(Entries with scene source code)
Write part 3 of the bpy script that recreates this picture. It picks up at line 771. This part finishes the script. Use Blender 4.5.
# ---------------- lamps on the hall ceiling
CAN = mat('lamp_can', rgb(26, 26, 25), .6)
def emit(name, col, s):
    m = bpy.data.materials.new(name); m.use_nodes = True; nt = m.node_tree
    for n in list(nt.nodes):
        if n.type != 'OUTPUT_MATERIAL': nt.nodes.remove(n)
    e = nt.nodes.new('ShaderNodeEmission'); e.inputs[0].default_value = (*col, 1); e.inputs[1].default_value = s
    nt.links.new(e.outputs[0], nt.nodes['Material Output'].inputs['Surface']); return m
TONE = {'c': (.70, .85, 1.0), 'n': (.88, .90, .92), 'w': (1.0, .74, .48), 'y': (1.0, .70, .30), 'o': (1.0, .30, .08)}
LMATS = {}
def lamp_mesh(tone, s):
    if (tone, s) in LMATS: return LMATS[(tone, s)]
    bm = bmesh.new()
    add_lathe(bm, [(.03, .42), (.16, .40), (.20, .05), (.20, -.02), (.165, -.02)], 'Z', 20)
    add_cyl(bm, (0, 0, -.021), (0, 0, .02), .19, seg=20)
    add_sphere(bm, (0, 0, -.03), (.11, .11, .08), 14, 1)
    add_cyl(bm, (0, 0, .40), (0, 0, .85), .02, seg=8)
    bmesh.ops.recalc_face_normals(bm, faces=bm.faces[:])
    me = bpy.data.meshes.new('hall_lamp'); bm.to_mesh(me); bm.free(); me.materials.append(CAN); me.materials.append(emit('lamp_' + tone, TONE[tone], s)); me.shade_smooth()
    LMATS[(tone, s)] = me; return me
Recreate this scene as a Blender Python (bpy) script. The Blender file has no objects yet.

Problem description - Note how many lines in the material hold the word "this", and give that number with nothing added.

Complete response - 2